The chronicler makes it very clear who was responsible for the nation of Judah being taken to Babylon for 70 years of captivity: It was God (2 Chronicles 36:17). The Babylonian exile was the direct result of God calling the Babylonians from Mesopotamia to judge His sinful people. And the chronicler reminds the post-exilic community why they were there for 70 years: "To fulfill the word of the Lord by the mouth of Jeremiah, until the land enjoyed her Sabbaths. As long as she lay desolate she kept Sabbath, to fulfill seventy years" (2 Chronicles 36:21).
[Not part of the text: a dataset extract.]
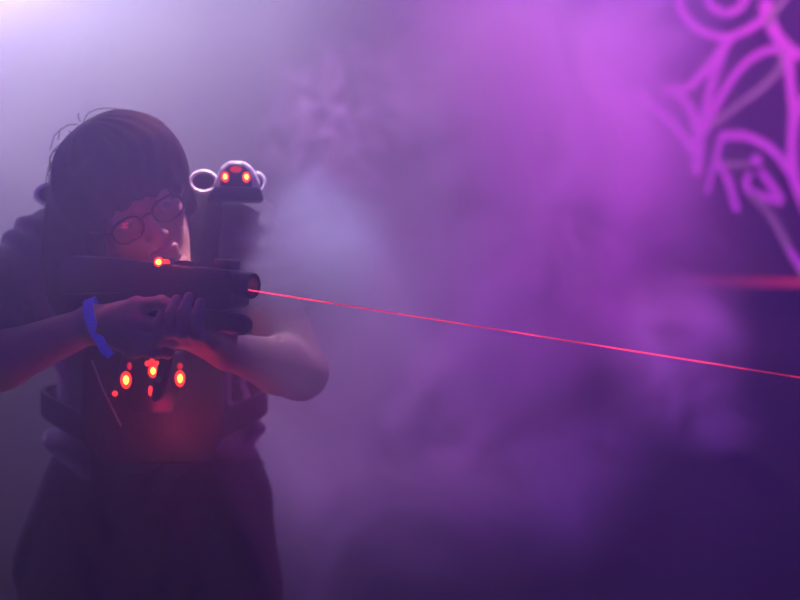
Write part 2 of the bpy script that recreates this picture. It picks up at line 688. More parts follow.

Working backwards in time from 2 Chronicles, we find the prophet Daniel in Persia (in 538 B.C.) making note of Jeremiah's "seventy years" (Daniel 9:1-2). It had been approximately 70 years since Daniel arrived in Babylon in 605 B.C. with the first wave of deportees from Jerusalem. Having a copy of Jeremiah's prophecy, he noted that Jeremiah prophesied a 70-year captivity for Judah (Jeremiah 25:11-12; 29:10) and he beseeched the Lord to accomplish their release and return (Daniel 9:3-19).
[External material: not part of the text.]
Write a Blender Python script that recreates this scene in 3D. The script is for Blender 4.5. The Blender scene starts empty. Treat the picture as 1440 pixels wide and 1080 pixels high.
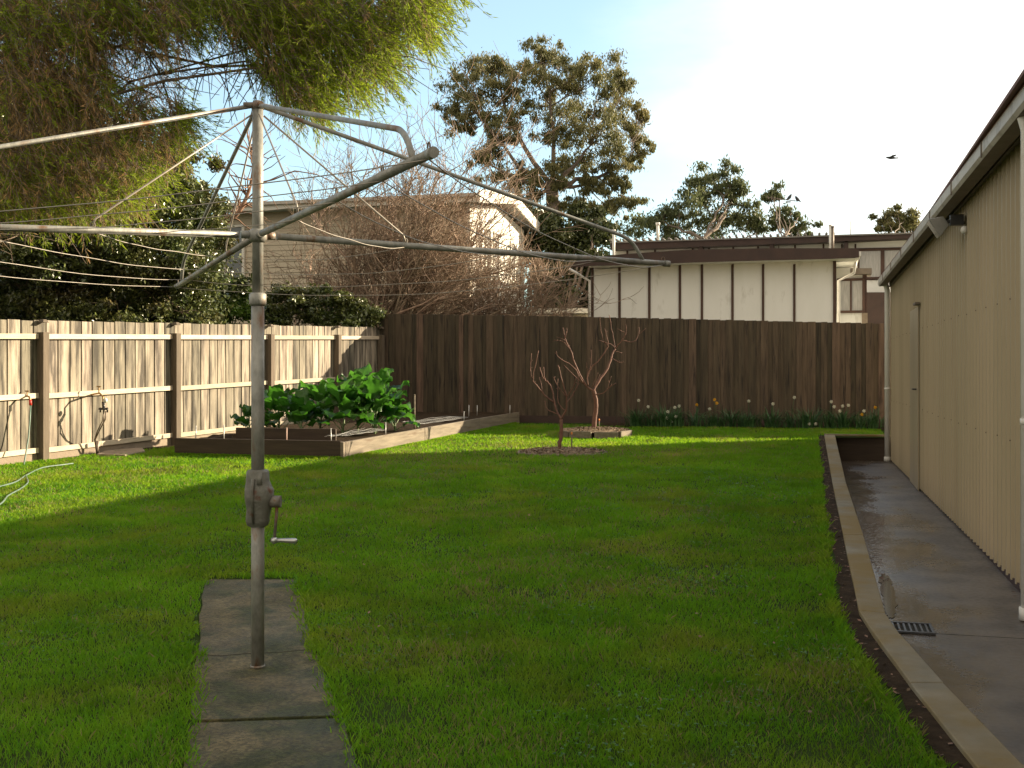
import bpy, math, random
import numpy as np
from mathutils import Vector, noise
random.seed(7); rs = np.random.RandomState(11)
C = bpy.context.scene.collection
R = math.radians
# ------------------------------------------------------------------ frame of reference
# world = yard axes: +Y along the yard to the back fence, +X to the shed, camera eye at (0,0,1.6)
F = 1600.0; HZ = 520.0; EYE = 1.6; AL = math.atan(425/1600)
SA, CA = math.sin(AL), math.cos(AL)
def P(u, v, d):
    c = (u-720)/F
    return Vector((d*(-SA+c*CA), d*(CA+c*SA), EYE+(HZ-v)/F*d))
def PY(u, v, y):
    return P(u, v, y/(CA+(u-720)/F*SA))
def G(u, v, off=0.0):
    c = (u-720)/F
    d = (EYE-off)/((v-HZ)/F+.02*(CA+c*SA))
    return P(u, v, d)
def G0(u, v, z=0.0):
    return P(u, v, (EYE-z)/((v-HZ)/F))
def H(x, y, z):                       # from (right, forward) of the view heading to world
    return Vector((x*CA-y*SA, x*SA+y*CA, z))
def flat(x, y):                       # the lawn lies flat and a little low under the hoist slab
    dx = max(-3.45-x, x+1.55, 0); dy = max(y-6.9, 0)
    return min(1.0, math.hypot(dx, dy)/.45)
def zl(x, y):
    f = flat(x, y)
    return .02*y - .006*(1-f) + f*(.010*noise.noise(Vector((x*.7, y*.7, 0))) + .006*noise.noise(Vector((x*2.3, y*2.3, 4))))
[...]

But why did Jeremiah prophesy a 70-year captivity? Because of his knowledge of Leviticus 25:2-7, the Sabbath-rest ordinance for the land. Every seventh year the land was to lie fallow and rest. God warned Israel if they did not keep that ordinance he would remove them from the land and enforce the Sabbath-rest law for the land (Leviticus 26:34-35, 43). Jeremiah knew it would take "70 years" of rest to accomplish God's judgment, and Daniel knew God's promise: If, when the people were in the land of their enemies, if they confessed their sin God would remember His covenant with Abraham, Isaac, and Jacob and restore them (Leviticus 26:40-45). So Daniel confessed the nation's sins and asked God for forgiveness and restoration. God answered by moving Cyrus, the Persian king, to release the captives to begin returning to Jerusalem in 538 B.C. (Ezra 1:1-4).